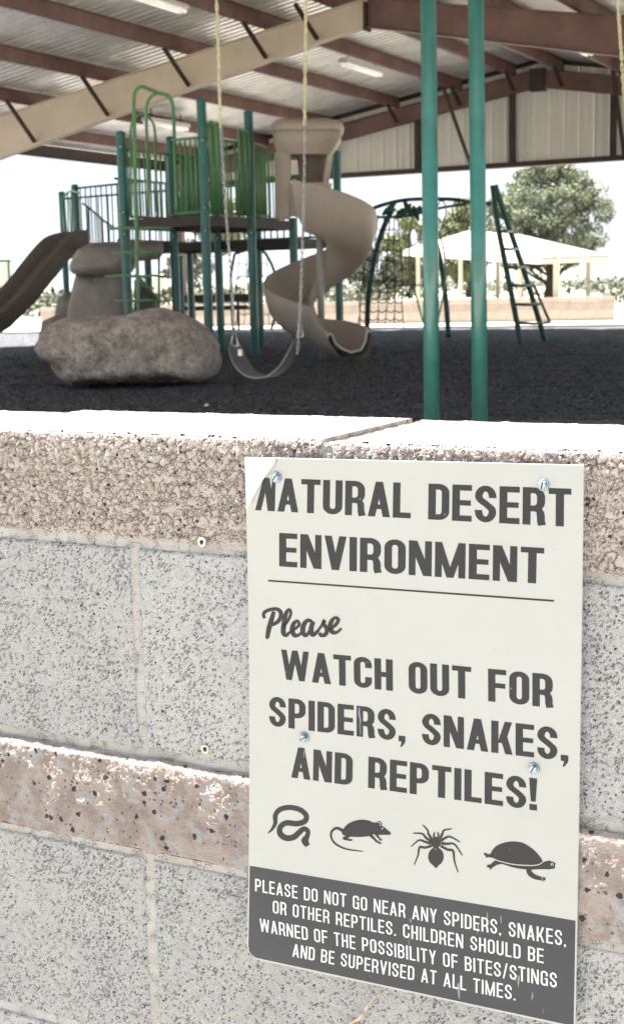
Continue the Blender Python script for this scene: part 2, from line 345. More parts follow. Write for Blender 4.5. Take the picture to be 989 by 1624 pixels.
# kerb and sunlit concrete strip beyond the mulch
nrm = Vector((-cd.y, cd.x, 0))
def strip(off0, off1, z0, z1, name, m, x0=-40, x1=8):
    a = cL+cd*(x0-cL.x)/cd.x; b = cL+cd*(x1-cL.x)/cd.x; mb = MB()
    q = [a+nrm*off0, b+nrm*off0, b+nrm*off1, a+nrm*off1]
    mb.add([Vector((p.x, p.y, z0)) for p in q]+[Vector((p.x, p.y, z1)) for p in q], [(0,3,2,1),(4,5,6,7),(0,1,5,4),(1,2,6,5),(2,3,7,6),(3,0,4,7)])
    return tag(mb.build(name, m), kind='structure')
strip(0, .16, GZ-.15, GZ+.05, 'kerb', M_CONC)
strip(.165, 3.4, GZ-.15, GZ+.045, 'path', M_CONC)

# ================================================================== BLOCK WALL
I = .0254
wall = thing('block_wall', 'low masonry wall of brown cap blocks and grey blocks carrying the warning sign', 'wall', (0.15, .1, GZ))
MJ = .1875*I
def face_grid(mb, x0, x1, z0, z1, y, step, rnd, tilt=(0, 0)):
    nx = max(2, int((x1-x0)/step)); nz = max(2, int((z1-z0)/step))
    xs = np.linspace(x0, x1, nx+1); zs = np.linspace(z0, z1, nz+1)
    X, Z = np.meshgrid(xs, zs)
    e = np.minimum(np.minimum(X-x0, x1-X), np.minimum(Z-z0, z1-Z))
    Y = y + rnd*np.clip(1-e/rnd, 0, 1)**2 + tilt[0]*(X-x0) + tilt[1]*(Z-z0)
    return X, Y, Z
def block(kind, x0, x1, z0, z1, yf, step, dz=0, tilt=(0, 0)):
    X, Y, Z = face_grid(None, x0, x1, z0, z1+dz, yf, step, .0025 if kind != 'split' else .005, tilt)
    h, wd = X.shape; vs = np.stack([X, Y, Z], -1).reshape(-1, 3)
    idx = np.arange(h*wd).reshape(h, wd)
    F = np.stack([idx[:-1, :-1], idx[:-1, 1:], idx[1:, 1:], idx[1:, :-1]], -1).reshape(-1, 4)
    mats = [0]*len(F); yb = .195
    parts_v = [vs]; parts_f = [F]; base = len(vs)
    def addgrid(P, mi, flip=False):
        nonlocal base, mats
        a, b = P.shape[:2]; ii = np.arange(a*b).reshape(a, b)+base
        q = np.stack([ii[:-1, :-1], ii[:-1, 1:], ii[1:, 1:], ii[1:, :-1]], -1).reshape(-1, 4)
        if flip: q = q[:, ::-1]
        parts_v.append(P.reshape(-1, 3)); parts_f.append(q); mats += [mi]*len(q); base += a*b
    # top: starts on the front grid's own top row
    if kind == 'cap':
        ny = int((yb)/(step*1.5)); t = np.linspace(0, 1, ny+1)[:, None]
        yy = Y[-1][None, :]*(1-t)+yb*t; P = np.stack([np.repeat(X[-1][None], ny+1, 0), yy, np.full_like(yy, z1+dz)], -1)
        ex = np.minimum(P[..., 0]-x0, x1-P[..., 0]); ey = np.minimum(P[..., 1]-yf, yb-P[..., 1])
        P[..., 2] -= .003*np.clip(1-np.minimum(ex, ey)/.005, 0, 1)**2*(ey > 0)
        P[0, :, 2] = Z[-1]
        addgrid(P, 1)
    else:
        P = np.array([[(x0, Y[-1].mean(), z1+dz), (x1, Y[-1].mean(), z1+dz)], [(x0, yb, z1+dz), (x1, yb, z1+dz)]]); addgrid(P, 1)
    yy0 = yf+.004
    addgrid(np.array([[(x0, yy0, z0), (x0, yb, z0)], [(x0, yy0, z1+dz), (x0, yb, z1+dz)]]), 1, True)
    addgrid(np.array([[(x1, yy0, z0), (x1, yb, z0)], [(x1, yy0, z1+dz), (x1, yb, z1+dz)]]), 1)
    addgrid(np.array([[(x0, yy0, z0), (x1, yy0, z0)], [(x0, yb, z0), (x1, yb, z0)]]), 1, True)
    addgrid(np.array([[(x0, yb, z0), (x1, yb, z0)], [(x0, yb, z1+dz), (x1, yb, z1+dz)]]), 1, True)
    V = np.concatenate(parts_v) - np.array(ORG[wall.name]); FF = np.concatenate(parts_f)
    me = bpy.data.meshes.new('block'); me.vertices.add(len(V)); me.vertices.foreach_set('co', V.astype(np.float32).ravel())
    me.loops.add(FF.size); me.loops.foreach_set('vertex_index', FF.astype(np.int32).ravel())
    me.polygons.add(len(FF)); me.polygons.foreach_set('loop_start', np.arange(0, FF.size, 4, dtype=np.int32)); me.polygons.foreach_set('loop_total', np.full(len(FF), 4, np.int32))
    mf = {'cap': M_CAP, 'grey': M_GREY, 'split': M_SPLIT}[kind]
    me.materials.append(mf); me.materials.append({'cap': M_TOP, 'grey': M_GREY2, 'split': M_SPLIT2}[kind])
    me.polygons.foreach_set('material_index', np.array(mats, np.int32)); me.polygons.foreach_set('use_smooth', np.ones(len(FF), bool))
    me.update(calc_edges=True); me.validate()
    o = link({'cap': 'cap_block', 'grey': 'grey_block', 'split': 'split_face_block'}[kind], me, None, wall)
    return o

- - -

Exercise:
Leave the images out and output the remaining material exactly as it stands.

Answer:
Continue the Blender Python script for this scene: part 2, from line 345. More parts follow. Write for Blender 4.5. Take the picture to be 989 by 1624 pixels.
# kerb and sunlit concrete strip beyond the mulch
nrm = Vector((-cd.y, cd.x, 0))
def strip(off0, off1, z0, z1, name, m, x0=-40, x1=8):
    a = cL+cd*(x0-cL.x)/cd.x; b = cL+cd*(x1-cL.x)/cd.x; mb = MB()
    q = [a+nrm*off0, b+nrm*off0, b+nrm*off1, a+nrm*off1]
    mb.add([Vector((p.x, p.y, z0)) for p in q]+[Vector((p.x, p.y, z1)) for p in q], [(0,3,2,1),(4,5,6,7),(0,1,5,4),(1,2,6,5),(2,3,7,6),(3,0,4,7)])
    return tag(mb.build(name, m), kind='structure')
strip(0, .16, GZ-.15, GZ+.05, 'kerb', M_CONC)
strip(.165, 3.4, GZ-.15, GZ+.045, 'path', M_CONC)

# ================================================================== BLOCK WALL
I = .0254
wall = thing('block_wall', 'low masonry wall of brown cap blocks and grey blocks carrying the warning sign', 'wall', (0.15, .1, GZ))
MJ = .1875*I
def face_grid(mb, x0, x1, z0, z1, y, step, rnd, tilt=(0, 0)):
    nx = max(2, int((x1-x0)/step)); nz = max(2, int((z1-z0)/step))
    xs = np.linspace(x0, x1, nx+1); zs = np.linspace(z0, z1, nz+1)
    X, Z = np.meshgrid(xs, zs)
    e = np.minimum(np.minimum(X-x0, x1-X), np.minimum(Z-z0, z1-Z))
    Y = y + rnd*np.clip(1-e/rnd, 0, 1)**2 + tilt[0]*(X-x0) + tilt[1]*(Z-z0)
    return X, Y, Z
def block(kind, x0, x1, z0, z1, yf, step, dz=0, tilt=(0, 0)):
    X, Y, Z = face_grid(None, x0, x1, z0, z1+dz, yf, step, .0025 if kind != 'split' else .005, tilt)
    h, wd = X.shape; vs = np.stack([X, Y, Z], -1).reshape(-1, 3)
    idx = np.arange(h*wd).reshape(h, wd)
    F = np.stack([idx[:-1, :-1], idx[:-1, 1:], idx[1:, 1:], idx[1:, :-1]], -1).reshape(-1, 4)
    mats = [0]*len(F); yb = .195
    parts_v = [vs]; parts_f = [F]; base = len(vs)
    def addgrid(P, mi, flip=False):
        nonlocal base, mats
        a, b = P.shape[:2]; ii = np.arange(a*b).reshape(a, b)+base
        q = np.stack([ii[:-1, :-1], ii[:-1, 1:], ii[1:, 1:], ii[1:, :-1]], -1).reshape(-1, 4)
        if flip: q = q[:, ::-1]
        parts_v.append(P.reshape(-1, 3)); parts_f.append(q); mats += [mi]*len(q); base += a*b
    # top: starts on the front grid's own top row
    if kind == 'cap':
        ny = int((yb)/(step*1.5)); t = np.linspace(0, 1, ny+1)[:, None]
        yy = Y[-1][None, :]*(1-t)+yb*t; P = np.stack([np.repeat(X[-1][None], ny+1, 0), yy, np.full_like(yy, z1+dz)], -1)
        ex = np.minimum(P[..., 0]-x0, x1-P[..., 0]); ey = np.minimum(P[..., 1]-yf, yb-P[..., 1])
        P[..., 2] -= .003*np.clip(1-np.minimum(ex, ey)/.005, 0, 1)**2*(ey > 0)
        P[0, :, 2] = Z[-1]
        addgrid(P, 1)
    else:
        P = np.array([[(x0, Y[-1].mean(), z1+dz), (x1, Y[-1].mean(), z1+dz)], [(x0, yb, z1+dz), (x1, yb, z1+dz)]]); addgrid(P, 1)
    yy0 = yf+.004
    addgrid(np.array([[(x0, yy0, z0), (x0, yb, z0)], [(x0, yy0, z1+dz), (x0, yb, z1+dz)]]), 1, True)
    addgrid(np.array([[(x1, yy0, z0), (x1, yb, z0)], [(x1, yy0, z1+dz), (x1, yb, z1+dz)]]), 1)
    addgrid(np.array([[(x0, yy0, z0), (x1, yy0, z0)], [(x0, yb, z0), (x1, yb, z0)]]), 1, True)
    addgrid(np.array([[(x0, yb, z0), (x1, yb, z0)], [(x0, yb, z1+dz), (x1, yb, z1+dz)]]), 1, True)
    V = np.concatenate(parts_v) - np.array(ORG[wall.name]); FF = np.concatenate(parts_f)
    me = bpy.data.meshes.new('block'); me.vertices.add(len(V)); me.vertices.foreach_set('co', V.astype(np.float32).ravel())
    me.loops.add(FF.size); me.loops.foreach_set('vertex_index', FF.astype(np.int32).ravel())
    me.polygons.add(len(FF)); me.polygons.foreach_set('loop_start', np.arange(0, FF.size, 4, dtype=np.int32)); me.polygons.foreach_set('loop_total', np.full(len(FF), 4, np.int32))
    mf = {'cap': M_CAP, 'grey': M_GREY, 'split': M_SPLIT}[kind]
    me.materials.append(mf); me.materials.append({'cap': M_TOP, 'grey': M_GREY2, 'split': M_SPLIT2}[kind])
    me.polygons.foreach_set('material_index', np.array(mats, np.int32)); me.polygons.foreach_set('use_smooth', np.ones(len(FF), bool))
    me.update(calc_edges=True); me.validate()
    o = link({'cap': 'cap_block', 'grey': 'grey_block', 'split': 'split_face_block'}[kind], me, None, wall)
    return o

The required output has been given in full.